SPIEGEL ONLINE: Sind Sie neidisch auf Ihre amerikanischen Kollegen?
Andrae: Viele Kollegen sind neidisch und behaupten, die Bedingungen für Drehbuchautoren seien in den USA wesentlich besser. Ich glaube, dass man differenzieren muss. In Deutschland hat man als Autor eine viel größere Autonomie, kann Formaten seinen eigenen Stempel aufdrücken, einige schreiben ganze Serien allein. Für Amerikaner sind das paradiesische Zustände. Aber das ist nur die ideelle Seite, die materielle ist durch sinkende Honorare gekennzeichnet, wogegen wir natürlich kämpfen.
SPIEGEL ONLINE: Sie sagen, ein Streik käme nicht in Frage, weil Ihre Verbandsgröße das nicht hergibt. Die Gewerkschaft der Lokführer ist auch klein, mischt aber die ganze Republik auf.
Andrae: Wir werden uns den weiteren Verlauf des Lokführerstreiks genau anschauen und beobachten, wie schlagkräftig ein kleiner Berufsverband wirken kann. Vielleicht können wir daraus lernen, auch wenn es sich um eine andere Branche handelt. Für uns wäre es natürlich ideal, derartige Aufmerksamkeit und Wirkung zu erzielen.
SPIEGEL ONLINE: In den USA ist das ansatzweise schon der Fall. Late-Night-Talker wie Letterman bangen bereits um ihre Gags. Beschert uns der Streik auch in Deutschland eine schwarze Mattscheibe?
Andrae: Auf das Kino wird sich der Streik etwa im Jahr 2010 auswirken.
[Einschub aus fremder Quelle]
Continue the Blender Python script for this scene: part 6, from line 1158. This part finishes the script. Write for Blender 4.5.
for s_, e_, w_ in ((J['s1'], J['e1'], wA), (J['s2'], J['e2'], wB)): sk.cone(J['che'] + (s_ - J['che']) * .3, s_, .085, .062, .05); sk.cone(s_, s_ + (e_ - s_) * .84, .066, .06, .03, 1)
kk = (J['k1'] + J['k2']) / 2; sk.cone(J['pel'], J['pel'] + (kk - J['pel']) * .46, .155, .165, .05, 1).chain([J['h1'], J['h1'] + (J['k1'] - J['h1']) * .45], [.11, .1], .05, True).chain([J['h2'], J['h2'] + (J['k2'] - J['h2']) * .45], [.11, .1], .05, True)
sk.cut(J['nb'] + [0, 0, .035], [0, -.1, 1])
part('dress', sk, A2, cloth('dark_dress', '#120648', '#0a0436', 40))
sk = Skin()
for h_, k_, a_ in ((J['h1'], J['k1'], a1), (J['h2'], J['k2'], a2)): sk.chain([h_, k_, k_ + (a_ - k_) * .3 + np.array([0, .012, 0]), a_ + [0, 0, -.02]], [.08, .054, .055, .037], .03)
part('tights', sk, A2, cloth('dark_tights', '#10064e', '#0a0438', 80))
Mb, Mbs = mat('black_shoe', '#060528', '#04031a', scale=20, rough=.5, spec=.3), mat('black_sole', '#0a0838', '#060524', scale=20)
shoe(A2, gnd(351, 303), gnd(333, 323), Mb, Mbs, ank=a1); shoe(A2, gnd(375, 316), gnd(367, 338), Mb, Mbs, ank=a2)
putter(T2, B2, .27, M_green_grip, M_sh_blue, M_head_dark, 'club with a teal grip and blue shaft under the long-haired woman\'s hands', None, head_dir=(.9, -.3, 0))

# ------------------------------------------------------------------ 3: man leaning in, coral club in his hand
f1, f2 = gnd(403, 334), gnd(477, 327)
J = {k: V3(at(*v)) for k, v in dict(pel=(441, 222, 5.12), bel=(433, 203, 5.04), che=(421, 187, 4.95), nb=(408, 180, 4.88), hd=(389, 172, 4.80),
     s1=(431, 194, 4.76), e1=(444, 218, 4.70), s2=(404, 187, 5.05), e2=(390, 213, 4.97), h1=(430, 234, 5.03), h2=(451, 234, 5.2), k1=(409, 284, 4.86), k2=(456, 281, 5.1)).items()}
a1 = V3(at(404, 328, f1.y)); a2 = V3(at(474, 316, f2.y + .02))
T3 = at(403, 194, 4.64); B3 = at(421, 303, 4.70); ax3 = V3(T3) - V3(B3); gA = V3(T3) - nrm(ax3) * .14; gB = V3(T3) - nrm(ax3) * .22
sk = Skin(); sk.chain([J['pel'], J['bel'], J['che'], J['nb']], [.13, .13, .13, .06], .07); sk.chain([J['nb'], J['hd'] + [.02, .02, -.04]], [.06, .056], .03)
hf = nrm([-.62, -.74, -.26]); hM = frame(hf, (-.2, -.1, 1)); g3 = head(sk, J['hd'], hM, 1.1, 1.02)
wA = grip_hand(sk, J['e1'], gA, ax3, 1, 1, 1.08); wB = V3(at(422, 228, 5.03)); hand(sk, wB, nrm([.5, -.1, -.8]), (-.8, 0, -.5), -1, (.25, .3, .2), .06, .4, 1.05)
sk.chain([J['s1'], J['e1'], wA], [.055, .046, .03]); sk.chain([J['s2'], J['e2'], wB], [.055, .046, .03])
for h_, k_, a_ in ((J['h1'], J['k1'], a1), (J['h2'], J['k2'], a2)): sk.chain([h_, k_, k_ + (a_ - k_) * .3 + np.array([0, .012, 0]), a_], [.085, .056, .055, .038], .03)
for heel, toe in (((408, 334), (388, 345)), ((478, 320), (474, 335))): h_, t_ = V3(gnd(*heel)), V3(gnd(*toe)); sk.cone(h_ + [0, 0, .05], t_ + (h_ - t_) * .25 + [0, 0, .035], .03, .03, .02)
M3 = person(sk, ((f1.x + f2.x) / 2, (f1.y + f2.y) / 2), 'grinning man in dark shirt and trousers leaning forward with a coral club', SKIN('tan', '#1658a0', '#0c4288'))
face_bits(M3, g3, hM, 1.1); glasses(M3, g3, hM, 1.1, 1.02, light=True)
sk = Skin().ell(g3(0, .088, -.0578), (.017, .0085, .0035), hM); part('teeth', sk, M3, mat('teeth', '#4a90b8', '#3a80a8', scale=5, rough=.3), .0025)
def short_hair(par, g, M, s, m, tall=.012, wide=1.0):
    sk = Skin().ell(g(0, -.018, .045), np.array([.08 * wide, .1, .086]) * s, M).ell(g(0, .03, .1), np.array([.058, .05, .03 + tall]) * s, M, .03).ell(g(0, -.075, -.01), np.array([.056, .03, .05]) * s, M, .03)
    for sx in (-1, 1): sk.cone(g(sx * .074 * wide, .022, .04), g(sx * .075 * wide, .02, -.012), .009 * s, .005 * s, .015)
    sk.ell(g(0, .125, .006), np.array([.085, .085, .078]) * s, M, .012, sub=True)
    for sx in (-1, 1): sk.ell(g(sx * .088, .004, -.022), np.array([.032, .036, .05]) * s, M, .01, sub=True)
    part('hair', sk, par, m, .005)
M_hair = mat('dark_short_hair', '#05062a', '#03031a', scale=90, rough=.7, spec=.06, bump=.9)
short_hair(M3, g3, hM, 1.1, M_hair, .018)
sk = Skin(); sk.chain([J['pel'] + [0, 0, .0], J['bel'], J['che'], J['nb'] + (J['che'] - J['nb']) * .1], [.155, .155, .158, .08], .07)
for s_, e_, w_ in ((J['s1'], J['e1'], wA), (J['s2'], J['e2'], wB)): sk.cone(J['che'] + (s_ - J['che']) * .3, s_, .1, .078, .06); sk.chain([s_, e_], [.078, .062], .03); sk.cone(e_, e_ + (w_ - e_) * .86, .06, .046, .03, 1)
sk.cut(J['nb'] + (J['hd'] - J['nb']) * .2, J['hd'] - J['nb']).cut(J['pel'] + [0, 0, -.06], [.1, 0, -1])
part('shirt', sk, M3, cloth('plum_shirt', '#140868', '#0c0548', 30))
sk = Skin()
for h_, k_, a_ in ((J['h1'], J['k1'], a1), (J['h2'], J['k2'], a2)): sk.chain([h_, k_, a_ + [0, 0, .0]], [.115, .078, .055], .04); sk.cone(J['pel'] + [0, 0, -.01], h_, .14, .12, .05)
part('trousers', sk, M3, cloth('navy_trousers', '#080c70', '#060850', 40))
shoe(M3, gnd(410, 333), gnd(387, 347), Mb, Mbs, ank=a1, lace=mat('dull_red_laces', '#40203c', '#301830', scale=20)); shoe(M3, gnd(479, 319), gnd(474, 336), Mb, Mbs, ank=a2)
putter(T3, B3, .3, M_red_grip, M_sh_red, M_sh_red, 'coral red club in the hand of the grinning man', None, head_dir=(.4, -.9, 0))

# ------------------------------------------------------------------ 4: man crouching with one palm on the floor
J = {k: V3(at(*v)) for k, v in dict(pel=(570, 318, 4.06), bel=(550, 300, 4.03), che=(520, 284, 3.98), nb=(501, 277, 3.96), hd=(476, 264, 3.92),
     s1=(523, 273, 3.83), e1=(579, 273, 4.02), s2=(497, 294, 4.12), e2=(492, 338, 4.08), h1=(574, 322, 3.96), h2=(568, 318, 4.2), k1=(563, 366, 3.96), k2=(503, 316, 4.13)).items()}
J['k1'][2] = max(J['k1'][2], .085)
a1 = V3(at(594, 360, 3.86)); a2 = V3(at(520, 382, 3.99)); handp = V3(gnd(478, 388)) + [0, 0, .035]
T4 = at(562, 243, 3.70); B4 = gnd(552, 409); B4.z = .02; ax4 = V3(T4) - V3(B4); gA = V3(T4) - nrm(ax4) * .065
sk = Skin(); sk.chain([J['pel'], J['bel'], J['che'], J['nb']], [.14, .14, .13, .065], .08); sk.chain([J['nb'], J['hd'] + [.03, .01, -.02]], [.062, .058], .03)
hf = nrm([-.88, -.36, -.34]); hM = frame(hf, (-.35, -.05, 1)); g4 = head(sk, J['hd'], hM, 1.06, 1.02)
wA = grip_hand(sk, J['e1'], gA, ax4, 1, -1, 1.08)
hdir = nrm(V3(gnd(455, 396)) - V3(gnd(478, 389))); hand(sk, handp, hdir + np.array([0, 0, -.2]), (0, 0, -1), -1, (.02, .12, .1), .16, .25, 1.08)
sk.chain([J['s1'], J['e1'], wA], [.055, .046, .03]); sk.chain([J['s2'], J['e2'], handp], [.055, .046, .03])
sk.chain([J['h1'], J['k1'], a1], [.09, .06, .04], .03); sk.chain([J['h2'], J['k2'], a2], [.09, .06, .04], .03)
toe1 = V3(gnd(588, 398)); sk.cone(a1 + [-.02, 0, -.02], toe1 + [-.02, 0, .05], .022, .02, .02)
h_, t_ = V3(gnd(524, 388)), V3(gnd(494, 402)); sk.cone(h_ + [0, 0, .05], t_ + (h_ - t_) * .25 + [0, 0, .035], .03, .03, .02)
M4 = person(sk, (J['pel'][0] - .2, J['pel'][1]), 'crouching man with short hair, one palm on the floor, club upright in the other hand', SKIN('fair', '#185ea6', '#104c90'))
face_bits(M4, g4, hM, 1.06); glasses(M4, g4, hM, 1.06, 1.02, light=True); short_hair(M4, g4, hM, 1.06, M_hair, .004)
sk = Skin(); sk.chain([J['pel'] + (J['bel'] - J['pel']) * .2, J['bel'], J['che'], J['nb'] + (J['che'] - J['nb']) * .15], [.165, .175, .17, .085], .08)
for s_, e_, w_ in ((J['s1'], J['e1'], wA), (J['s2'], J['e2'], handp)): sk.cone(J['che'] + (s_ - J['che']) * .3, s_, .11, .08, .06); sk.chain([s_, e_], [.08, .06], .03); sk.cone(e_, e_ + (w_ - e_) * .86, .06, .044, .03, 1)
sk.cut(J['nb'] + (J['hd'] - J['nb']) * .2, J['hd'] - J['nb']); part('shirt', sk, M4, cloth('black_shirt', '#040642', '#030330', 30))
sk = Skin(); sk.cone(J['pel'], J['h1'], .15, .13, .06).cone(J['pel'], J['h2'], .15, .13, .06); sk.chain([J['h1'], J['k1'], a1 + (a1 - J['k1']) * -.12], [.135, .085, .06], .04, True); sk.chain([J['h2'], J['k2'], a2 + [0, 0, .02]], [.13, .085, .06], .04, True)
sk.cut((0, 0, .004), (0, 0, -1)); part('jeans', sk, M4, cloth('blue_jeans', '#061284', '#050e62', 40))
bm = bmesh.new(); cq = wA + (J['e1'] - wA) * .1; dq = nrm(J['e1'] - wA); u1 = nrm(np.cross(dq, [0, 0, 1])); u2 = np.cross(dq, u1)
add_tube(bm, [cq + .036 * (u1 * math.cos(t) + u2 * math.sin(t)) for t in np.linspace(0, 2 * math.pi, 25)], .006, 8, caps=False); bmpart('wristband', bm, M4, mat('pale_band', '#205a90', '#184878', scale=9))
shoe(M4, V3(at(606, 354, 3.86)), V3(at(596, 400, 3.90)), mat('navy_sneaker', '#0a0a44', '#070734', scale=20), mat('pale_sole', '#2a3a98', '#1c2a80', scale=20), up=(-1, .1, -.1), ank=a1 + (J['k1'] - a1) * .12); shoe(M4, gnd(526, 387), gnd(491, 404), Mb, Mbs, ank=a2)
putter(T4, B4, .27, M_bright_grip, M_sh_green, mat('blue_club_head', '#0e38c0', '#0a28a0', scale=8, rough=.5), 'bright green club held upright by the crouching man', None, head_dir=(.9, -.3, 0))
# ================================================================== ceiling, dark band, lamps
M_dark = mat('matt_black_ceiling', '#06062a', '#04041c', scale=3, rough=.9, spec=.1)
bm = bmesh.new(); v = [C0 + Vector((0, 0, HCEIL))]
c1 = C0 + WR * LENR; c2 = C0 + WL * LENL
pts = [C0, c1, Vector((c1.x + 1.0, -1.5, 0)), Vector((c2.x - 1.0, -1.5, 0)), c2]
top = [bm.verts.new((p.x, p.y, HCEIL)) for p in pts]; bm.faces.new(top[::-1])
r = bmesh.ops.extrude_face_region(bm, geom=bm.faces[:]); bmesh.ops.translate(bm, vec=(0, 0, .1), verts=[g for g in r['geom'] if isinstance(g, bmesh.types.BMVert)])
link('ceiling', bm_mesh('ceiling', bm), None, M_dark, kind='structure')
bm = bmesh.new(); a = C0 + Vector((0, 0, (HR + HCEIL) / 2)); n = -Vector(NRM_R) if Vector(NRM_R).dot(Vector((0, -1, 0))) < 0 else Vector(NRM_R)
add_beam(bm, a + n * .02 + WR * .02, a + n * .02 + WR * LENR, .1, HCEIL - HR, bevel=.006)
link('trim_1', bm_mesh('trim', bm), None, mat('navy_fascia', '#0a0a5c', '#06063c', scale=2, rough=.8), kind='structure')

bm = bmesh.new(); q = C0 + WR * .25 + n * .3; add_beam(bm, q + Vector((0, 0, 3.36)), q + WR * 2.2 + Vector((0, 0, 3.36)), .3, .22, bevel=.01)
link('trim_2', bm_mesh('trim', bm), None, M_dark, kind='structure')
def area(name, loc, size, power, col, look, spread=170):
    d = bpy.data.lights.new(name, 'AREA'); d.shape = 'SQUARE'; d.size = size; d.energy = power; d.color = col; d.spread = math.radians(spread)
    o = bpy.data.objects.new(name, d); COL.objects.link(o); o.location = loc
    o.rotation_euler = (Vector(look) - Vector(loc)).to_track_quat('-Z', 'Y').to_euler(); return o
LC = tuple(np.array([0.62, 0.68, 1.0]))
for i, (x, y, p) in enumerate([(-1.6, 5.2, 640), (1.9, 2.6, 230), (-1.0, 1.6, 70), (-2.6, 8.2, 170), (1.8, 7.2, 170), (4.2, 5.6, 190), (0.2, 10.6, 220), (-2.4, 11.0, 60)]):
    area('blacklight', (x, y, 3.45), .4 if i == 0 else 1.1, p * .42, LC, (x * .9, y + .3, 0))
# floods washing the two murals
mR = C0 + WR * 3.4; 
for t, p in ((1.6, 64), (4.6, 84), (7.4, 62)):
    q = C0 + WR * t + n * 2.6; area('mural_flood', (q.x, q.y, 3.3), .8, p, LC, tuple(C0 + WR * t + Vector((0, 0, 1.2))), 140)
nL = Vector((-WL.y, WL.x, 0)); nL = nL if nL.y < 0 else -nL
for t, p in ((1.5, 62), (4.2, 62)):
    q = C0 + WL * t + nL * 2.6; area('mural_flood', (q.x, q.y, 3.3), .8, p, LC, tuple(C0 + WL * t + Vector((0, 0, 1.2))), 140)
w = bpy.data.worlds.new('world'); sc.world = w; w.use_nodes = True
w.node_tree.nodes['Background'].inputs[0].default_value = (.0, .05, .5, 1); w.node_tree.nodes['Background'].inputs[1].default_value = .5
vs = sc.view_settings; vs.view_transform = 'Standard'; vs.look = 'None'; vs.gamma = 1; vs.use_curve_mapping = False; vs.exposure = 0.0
In diesem Bereich wird langfristig geplant. Aber im Serienbereich geht es wesentlich schneller. Ohne Nachschub würden die Einkaufabteilungen der Sender innerhalb eines halben Jahres auf dem Trockenen sitzen. Die Zuschauer würden es dann durch den Wegfall weiterer Staffeln innerhalb eines Jahres merken.
SPIEGEL ONLINE: Wäre das nicht eine Situation, in der vermehrt deutsche Autoren zu Hilfe geholt werden?
Andrae: Im besten Fall wäre es tatsächlich eine Chance für hochklassige deutsche Programme. Im schlechtesten Fall wäre die Konsequenz allerdings die Ausstrahlung billig produzierter amerikanischer Programme oder eine Zunahme der Gameshows.
SPIEGEL ONLINE: Also könnten die deutschen Drehbuchautoren vom US-Streik profitieren, ohne selbst etwas dafür getan zu haben.
Andrae: Wir wären dann tatsächlich Kriegsgewinnler.
SPIEGEL ONLINE: Drücken Sie aus Eigennutz die Daumen, dass der Streik lange dauern wird?
Andrae: Auf keinen Fall. Natürlich möchte ich, dass die amerikanischen Kollegen erfolgreich sind. Und das möglichst schnell. Wir haben als Verband auch eine Solidaritätsadresse an die Writer's Guild gerichtet. Vielleicht ergibt sich aber eine Fernwirkung auf Deutschland. Wenn es dort gut läuft, könnte das unser Gewicht als Urheber stärken.